▶ _REQUIRED WORK_
In the following material, identify every line holding the string "from" and return it.

▶ _Scene modeling code data_
--- Start ---
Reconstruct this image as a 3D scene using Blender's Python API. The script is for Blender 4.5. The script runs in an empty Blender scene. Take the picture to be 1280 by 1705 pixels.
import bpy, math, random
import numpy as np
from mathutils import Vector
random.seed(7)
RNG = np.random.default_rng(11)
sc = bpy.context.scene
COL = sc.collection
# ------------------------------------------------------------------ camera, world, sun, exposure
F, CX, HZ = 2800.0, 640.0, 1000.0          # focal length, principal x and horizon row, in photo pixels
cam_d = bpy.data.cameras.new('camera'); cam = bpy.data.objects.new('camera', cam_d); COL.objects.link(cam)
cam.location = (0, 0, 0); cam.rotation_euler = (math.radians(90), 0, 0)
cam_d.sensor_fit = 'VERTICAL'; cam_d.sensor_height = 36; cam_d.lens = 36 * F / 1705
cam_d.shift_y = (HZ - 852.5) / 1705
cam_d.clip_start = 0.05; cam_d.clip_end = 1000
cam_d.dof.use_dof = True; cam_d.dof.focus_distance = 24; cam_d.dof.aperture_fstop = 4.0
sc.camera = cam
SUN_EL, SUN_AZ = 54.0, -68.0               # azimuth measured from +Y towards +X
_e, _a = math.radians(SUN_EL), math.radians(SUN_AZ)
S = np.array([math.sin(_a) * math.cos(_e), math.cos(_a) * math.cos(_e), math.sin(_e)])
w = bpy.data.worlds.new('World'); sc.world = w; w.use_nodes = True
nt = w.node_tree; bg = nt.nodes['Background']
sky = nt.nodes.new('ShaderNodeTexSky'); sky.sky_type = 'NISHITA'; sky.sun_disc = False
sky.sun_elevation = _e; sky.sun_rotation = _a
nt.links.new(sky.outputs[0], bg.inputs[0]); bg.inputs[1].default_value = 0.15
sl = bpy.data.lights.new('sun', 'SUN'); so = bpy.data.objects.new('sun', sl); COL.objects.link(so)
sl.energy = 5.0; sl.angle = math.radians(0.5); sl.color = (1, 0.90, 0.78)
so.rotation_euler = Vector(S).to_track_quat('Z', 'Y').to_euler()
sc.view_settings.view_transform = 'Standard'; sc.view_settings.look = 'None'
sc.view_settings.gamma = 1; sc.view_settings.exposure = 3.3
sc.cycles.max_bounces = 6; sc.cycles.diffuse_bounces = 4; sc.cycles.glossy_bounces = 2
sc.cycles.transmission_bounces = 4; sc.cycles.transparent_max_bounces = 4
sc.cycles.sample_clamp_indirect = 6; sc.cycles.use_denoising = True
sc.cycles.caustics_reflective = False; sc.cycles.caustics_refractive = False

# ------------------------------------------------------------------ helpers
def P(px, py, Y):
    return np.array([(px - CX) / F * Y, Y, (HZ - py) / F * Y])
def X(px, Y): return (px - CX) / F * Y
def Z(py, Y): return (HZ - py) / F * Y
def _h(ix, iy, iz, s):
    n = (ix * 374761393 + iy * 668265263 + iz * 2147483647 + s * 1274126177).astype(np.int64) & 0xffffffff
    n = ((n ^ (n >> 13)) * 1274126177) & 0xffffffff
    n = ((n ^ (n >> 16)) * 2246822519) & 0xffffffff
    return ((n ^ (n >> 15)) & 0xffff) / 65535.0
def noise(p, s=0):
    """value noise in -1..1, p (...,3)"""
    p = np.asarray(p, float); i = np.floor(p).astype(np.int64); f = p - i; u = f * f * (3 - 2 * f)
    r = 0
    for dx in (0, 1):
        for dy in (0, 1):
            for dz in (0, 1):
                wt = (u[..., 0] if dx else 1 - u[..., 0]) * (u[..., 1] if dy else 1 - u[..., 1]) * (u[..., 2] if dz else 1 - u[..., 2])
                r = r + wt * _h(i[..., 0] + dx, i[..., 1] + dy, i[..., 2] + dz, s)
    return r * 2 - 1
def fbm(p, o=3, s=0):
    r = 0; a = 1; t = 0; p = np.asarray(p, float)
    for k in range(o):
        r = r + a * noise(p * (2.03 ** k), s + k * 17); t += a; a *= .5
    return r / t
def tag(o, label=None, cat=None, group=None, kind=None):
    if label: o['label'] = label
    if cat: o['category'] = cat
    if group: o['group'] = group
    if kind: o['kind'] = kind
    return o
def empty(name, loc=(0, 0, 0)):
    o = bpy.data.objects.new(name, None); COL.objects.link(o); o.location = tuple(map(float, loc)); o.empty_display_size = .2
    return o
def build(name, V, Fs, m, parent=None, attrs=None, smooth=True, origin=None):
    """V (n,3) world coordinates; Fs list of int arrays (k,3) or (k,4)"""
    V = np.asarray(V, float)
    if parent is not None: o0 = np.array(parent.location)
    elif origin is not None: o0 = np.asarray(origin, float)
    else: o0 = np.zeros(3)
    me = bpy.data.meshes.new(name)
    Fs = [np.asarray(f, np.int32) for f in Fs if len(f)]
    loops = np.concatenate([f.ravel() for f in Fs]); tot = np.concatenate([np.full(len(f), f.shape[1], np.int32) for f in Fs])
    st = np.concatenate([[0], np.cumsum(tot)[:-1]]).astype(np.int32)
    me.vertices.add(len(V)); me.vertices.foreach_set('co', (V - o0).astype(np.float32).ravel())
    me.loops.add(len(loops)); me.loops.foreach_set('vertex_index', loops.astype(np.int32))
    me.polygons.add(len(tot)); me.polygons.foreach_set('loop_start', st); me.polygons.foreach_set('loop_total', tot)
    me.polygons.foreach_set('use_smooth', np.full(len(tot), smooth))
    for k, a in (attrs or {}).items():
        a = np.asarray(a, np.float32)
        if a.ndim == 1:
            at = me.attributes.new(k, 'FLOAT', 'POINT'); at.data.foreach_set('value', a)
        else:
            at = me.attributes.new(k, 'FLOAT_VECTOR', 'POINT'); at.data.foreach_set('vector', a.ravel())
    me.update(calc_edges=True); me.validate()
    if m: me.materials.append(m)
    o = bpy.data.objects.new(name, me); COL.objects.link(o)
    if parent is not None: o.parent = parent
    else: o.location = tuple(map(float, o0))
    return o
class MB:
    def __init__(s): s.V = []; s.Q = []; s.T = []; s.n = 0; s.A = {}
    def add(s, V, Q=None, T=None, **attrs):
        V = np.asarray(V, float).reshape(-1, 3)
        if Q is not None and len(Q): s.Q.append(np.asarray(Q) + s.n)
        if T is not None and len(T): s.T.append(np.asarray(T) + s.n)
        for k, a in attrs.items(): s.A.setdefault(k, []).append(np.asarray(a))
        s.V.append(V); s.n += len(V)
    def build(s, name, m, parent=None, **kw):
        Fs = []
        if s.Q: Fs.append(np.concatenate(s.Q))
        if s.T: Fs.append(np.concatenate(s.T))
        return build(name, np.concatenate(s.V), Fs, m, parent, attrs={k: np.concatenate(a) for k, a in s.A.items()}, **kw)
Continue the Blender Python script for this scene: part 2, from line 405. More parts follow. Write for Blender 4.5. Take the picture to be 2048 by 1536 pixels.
--- End ---
▶ _SOLUTION FOR THIS EXERCISE_
from mathutils import Vector
SUN_EL, SUN_AZ = 54.0, -68.0               # azimuth measured from +Y towards +X
Continue the Blender Python script for this scene: part 2, from line 405. More parts follow. Write for Blender 4.5. Take the picture to be 2048 by 1536 pixels.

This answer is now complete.